__Goal of the exercise__:
Every line that holds the string "scene" is to be identified and copied.

— START —

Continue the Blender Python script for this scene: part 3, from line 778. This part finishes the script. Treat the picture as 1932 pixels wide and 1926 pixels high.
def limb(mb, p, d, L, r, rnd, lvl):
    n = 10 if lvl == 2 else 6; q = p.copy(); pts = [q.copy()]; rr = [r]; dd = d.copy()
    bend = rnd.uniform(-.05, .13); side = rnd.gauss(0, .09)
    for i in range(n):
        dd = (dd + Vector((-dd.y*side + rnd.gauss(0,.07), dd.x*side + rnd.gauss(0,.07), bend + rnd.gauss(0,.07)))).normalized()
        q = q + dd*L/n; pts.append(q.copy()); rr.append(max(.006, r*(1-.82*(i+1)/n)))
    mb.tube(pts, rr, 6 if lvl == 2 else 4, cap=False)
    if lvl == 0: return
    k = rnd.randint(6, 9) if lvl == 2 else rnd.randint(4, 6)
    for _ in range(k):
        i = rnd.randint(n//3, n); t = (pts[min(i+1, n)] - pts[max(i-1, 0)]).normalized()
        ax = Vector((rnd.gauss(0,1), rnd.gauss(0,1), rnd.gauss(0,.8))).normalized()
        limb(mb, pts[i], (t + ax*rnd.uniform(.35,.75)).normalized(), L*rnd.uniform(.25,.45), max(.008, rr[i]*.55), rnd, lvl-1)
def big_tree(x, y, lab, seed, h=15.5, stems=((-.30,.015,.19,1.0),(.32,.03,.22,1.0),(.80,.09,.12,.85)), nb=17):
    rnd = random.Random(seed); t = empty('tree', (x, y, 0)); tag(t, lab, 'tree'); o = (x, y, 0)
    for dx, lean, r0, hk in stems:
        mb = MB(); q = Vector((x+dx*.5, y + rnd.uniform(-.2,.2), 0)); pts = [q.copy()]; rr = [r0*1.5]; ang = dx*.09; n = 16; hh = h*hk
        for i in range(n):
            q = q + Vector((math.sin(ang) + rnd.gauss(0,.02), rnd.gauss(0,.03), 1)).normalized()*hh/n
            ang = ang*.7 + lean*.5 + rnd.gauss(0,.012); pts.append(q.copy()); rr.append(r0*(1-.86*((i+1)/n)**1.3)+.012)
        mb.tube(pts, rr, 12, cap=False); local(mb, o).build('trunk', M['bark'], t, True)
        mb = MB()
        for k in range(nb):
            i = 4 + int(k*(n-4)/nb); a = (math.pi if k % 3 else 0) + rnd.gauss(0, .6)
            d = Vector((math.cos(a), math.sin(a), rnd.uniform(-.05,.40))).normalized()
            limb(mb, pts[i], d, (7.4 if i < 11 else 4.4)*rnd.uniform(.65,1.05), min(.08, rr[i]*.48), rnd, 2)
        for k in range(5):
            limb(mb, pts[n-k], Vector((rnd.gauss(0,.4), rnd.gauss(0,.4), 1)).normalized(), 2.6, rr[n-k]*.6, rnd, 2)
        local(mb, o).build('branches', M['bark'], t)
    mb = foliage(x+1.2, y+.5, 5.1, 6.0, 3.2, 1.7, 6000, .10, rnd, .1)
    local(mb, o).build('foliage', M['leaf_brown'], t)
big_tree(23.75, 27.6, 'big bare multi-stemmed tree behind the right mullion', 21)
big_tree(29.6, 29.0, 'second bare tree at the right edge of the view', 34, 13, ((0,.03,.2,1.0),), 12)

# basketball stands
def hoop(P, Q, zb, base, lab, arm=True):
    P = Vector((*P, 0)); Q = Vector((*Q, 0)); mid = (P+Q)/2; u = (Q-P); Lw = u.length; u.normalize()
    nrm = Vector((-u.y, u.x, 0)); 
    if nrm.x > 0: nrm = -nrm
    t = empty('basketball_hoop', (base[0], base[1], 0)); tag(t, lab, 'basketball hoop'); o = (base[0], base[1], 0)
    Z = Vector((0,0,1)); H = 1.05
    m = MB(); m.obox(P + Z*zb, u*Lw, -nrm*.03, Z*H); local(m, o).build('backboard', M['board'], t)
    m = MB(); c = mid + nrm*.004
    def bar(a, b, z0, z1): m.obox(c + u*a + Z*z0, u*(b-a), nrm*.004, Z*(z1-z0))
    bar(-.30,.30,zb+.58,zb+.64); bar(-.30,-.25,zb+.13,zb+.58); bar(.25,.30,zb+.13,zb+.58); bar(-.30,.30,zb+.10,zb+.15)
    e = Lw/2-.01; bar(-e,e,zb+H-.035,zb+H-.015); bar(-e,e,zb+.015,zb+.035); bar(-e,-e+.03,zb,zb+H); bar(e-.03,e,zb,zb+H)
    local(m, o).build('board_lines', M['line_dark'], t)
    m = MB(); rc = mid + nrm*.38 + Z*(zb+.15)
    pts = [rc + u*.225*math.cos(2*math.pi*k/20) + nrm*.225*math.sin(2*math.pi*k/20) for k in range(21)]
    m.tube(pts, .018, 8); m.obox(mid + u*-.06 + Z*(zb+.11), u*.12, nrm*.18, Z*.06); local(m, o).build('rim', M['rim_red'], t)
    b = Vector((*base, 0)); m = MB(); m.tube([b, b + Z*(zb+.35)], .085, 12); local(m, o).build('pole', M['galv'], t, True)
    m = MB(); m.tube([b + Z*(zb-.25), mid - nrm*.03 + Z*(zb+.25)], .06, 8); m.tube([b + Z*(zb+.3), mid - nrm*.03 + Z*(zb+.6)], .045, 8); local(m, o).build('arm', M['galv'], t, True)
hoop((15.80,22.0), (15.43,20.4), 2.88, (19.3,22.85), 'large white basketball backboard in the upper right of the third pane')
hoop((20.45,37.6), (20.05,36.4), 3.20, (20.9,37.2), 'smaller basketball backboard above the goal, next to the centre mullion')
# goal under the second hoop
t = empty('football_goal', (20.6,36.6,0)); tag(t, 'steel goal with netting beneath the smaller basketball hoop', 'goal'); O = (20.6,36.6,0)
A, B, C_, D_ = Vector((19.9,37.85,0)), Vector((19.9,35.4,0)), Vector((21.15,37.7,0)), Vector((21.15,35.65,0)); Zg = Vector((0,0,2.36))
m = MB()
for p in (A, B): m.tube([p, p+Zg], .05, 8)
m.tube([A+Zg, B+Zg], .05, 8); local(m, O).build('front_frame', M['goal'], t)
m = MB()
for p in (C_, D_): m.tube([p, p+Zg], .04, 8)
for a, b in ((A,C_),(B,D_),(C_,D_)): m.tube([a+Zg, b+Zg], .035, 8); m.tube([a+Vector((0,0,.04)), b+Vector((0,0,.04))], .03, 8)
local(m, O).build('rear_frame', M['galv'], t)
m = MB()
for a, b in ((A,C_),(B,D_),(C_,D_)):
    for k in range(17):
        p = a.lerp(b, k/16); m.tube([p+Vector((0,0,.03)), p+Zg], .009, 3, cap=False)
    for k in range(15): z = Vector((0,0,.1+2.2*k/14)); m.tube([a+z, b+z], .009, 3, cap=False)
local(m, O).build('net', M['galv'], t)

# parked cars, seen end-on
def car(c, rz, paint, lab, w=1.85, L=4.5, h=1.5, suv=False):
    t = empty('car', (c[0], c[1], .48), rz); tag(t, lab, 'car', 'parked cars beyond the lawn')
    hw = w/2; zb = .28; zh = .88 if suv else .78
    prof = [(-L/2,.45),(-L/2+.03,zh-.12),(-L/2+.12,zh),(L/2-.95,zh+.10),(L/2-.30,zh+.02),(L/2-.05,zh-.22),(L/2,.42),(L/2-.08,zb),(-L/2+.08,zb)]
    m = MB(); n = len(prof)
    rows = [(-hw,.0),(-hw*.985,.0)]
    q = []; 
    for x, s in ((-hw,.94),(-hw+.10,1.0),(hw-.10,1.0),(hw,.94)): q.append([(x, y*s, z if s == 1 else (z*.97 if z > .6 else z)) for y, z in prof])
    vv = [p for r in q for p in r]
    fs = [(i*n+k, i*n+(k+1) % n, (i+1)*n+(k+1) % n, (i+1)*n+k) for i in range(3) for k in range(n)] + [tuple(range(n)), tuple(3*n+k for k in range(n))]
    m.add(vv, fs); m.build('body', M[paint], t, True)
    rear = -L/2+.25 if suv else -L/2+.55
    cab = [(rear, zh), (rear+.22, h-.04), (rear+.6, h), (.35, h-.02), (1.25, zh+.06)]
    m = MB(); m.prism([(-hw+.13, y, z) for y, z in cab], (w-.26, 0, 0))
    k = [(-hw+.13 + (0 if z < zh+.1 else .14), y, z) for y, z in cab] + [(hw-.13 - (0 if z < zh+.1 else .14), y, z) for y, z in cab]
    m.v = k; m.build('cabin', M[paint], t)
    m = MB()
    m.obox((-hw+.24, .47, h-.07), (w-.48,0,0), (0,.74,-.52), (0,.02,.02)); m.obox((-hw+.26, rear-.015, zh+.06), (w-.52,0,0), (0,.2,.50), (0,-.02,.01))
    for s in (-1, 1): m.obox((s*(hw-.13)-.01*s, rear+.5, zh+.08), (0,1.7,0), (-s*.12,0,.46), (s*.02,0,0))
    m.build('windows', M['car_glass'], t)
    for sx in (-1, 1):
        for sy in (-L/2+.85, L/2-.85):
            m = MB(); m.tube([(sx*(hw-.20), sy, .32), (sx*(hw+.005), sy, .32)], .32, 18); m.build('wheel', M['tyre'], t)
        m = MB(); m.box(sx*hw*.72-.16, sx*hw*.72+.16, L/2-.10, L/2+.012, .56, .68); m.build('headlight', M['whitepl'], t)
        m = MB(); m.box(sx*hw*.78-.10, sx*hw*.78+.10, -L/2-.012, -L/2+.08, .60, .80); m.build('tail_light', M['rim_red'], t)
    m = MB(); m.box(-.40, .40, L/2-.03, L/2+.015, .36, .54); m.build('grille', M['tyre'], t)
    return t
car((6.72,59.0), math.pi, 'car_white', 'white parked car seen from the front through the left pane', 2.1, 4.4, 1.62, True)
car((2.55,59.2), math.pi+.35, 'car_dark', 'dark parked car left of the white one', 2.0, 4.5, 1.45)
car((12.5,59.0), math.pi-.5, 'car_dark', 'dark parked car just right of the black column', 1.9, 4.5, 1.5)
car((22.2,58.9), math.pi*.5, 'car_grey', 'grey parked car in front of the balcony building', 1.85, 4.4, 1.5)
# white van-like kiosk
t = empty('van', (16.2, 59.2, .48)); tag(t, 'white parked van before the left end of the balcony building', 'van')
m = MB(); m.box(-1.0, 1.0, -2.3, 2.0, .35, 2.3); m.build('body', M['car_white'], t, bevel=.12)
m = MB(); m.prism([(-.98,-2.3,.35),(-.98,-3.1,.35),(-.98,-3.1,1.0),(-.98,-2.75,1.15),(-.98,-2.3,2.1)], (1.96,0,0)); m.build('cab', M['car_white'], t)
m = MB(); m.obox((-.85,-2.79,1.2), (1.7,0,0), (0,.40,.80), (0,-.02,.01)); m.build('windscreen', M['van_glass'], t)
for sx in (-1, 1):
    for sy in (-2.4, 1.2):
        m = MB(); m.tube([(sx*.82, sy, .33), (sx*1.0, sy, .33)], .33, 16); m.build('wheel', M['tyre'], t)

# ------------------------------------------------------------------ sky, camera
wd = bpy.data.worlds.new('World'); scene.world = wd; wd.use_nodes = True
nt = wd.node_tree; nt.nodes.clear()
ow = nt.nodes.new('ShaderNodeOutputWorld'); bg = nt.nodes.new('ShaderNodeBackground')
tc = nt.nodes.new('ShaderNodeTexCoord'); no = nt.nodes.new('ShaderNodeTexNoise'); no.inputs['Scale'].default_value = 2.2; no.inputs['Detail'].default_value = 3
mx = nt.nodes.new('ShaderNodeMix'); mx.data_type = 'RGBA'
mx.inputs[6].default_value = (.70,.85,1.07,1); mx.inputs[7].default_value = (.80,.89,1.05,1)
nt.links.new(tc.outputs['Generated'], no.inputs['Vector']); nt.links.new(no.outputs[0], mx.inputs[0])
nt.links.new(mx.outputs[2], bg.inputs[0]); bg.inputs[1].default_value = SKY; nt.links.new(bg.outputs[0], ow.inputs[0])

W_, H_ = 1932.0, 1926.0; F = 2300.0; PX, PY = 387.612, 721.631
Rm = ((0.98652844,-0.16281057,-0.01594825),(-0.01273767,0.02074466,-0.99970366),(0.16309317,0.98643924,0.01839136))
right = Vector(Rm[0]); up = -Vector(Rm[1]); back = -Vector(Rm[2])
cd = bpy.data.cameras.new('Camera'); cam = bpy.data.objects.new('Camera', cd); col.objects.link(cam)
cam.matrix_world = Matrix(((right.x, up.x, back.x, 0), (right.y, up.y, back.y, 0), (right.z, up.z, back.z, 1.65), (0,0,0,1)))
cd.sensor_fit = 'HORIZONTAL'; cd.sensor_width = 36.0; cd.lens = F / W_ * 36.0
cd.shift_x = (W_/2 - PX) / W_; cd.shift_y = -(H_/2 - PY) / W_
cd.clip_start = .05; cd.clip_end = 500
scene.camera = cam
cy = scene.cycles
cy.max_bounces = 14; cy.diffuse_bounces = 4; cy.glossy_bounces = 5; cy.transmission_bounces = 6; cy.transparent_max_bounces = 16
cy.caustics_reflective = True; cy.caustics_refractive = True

— END —

__Written reply__:
Continue the Blender Python script for this scene: part 3, from line 778. This part finishes the script. Treat the picture as 1932 pixels wide and 1926 pixels high.
wd = bpy.data.worlds.new('World'); scene.world = wd; wd.use_nodes = True
scene.camera = cam
cy = scene.cycles